Records excerpted from a collection:
(begin)

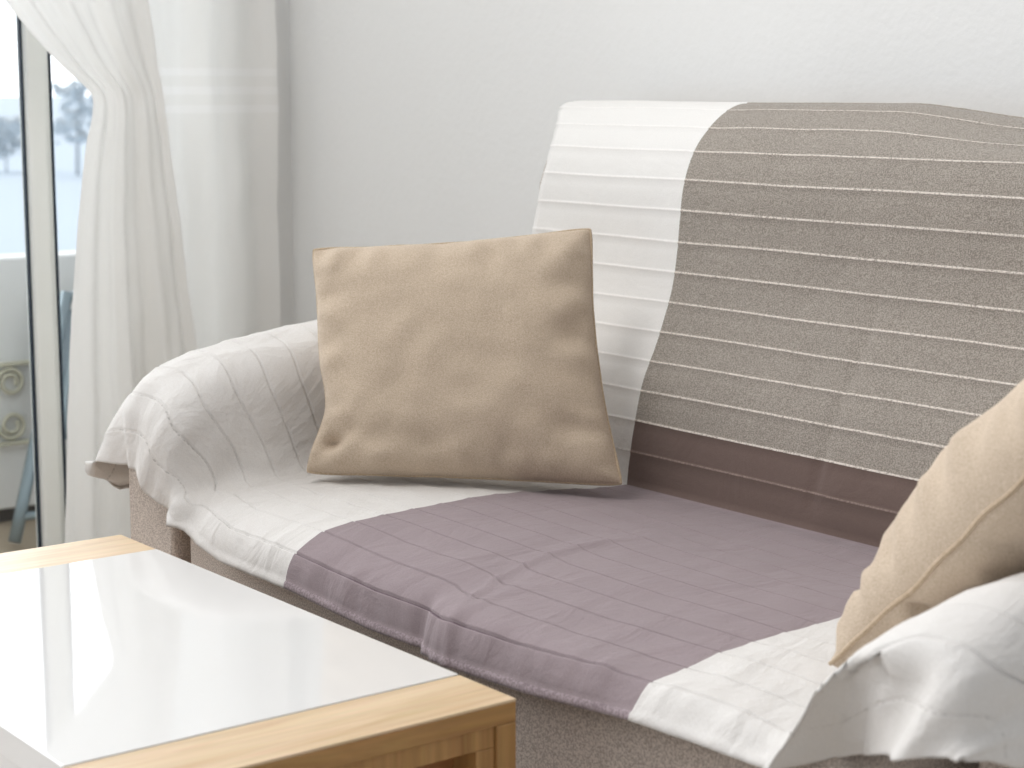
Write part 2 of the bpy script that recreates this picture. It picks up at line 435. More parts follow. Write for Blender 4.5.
# ------------------------------------------------------------------ sofa
sofa = empty('sofa', (-1.62, 1.5, 0))
tag(sofa, 'two seat sofa in greige tweed under the striped throw', 'sofa')
LI, LO = -2.216, -2.356        # left arm, inner and outer face
RI, RO = -0.972, -0.858        # right arm
def soft_box(name, x0, x1, y0, y1, z0, z1, mat, bev, seg=5, fn=None):
    bm = bmesh.new(); add_box(bm, x0, x1, y0, y1, z0, z1, bev, seg)
    if fn:
        for v in bm.verts: fn(v.co)
    o = bmobj(name, bm, mat, smooth=True); keep_world(o, sofa); return o
soft_box('seat_unit', -2.206, -1.606, 1.150, 1.83, 0.10, 0.446, M['sofa'], 0.020)
soft_box('seat_unit', -1.596, -1.015, 1.134, 1.83, 0.10, 0.446, M['sofa'], 0.020)

def hfL(y): return sinterp([(1.08, 0.60), (1.15, 0.70), (1.23, 0.87), (1.34, 0.98), (1.46, 1.05), (1.8, 1.08)], y)
ZT = 0.467
def armL_top(y): return ZT + 0.188 * hfL(y)
def armR_top(y): return sinterp([(1.04, 0.586), (1.10, 0.591), (1.2, 0.607), (1.35, 0.617), (1.8, 0.635)], y)
def arm_mesh(name, xi, xo, y0, y1, topf):
    V = []; F_ = []
    ys = [y0, y0 + 0.004, y0 + 0.012, y0 + 0.03] + [y0 + 0.03 + (y1 - y0 - 0.03) * k / 20 for k in range(1, 21)]
    prof = []
    n = 20
    for k in range(n + 1):
        a = PI * k / n
        prof.append((0.5 - 0.5 * math.copysign(abs(math.cos(a)) ** 0.7, math.cos(a)), abs(math.sin(a)) ** 0.7))
    for y in ys:
        ins = {0: 0.010, 1: 0.004, 2: 0.0015}.get(ys.index(y), 0)
        zt = topf(y) - 0.028 - ins; a0, a1 = (xi + ins, xo - ins) if xi < xo else (xi - ins, xo + ins)
        row = [(a0, y, 0.10)] + [(a0, y, 0.10 + (zt - 0.05 - 0.10) * q) for q in (0.33, 0.66)] + \
              [(lerp(a0, a1, u), y, zt - 0.05 + 0.05 * w) for u, w in prof] + [(a1, y, 0.10 + (zt - 0.05 - 0.10) * q) for q in (0.66, 0.33)] + [(a1, y, 0.10)]
        V += row
    m = len(row)
    for i in range(len(ys) - 1):
        for j in range(m):
            F_.append((i * m + j, i * m + (j + 1) % m, (i + 1) * m + (j + 1) % m, (i + 1) * m + j))
    F_.append(tuple(range(m))); F_.append(tuple(reversed(range((len(ys) - 1) * m, len(ys) * m))))
    o = meshobj(name, V, F_, M['sofa'])
    bm = bmesh.new(); bm.from_mesh(o.data); bmesh.ops.recalc_face_normals(bm, faces=bm.faces); bm.to_mesh(o.data); bm.free()
    o.data.polygons.foreach_set('use_smooth', [len(p.vertices) == 4 for p in o.data.polygons])
    keep_world(o, sofa); return o
arm_mesh('arm', LI, LO, 1.139, 1.93, armL_top)
arm_mesh('arm', RI, RO, 1.25, 1.93, armR_top)
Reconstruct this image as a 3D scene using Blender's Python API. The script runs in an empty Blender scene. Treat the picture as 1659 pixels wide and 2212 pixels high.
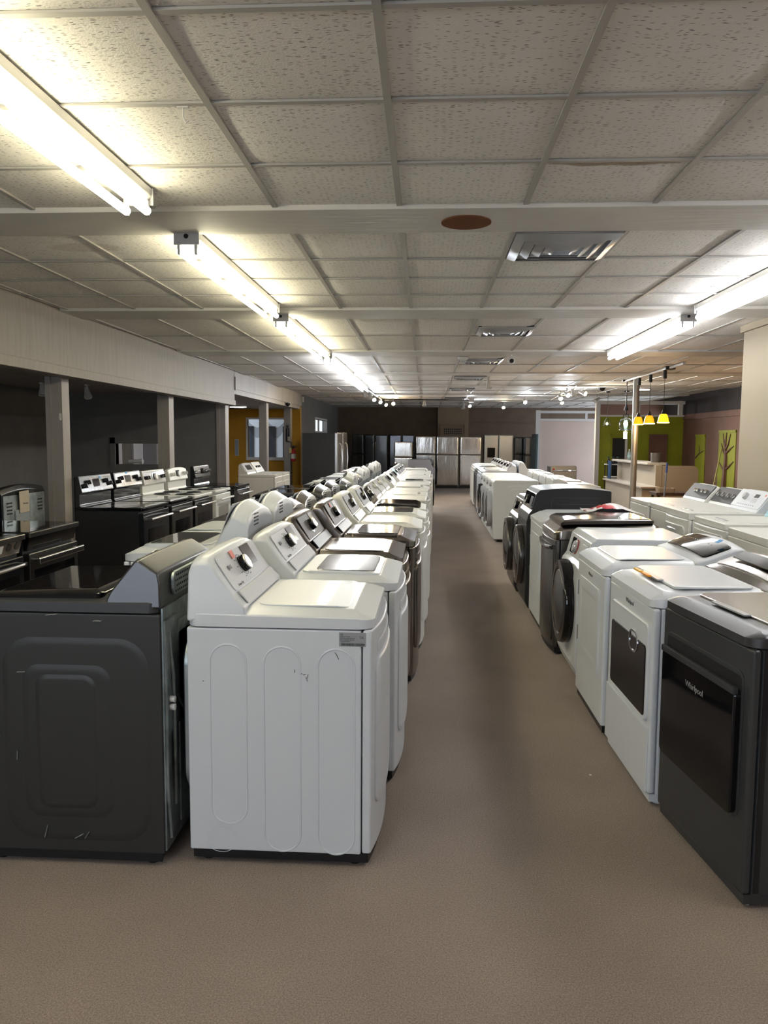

(end)

→ **Your objective**
Only the lines from the start of the records to the one containing "1.134, 1.83, 0.10, 0.446, M['sofa'], 0.020)" should be repeated, exactly and with both ends kept; drop any pictures.

→ **Answer to the problem**
Write part 2 of the bpy script that recreates this picture. It picks up at line 435. More parts follow. Write for Blender 4.5.
# ------------------------------------------------------------------ sofa
sofa = empty('sofa', (-1.62, 1.5, 0))
tag(sofa, 'two seat sofa in greige tweed under the striped throw', 'sofa')
LI, LO = -2.216, -2.356        # left arm, inner and outer face
RI, RO = -0.972, -0.858        # right arm
def soft_box(name, x0, x1, y0, y1, z0, z1, mat, bev, seg=5, fn=None):
    bm = bmesh.new(); add_box(bm, x0, x1, y0, y1, z0, z1, bev, seg)
    if fn:
        for v in bm.verts: fn(v.co)
    o = bmobj(name, bm, mat, smooth=True); keep_world(o, sofa); return o
soft_box('seat_unit', -2.206, -1.606, 1.150, 1.83, 0.10, 0.446, M['sofa'], 0.020)
soft_box('seat_unit', -1.596, -1.015, 1.134, 1.83, 0.10, 0.446, M['sofa'], 0.020)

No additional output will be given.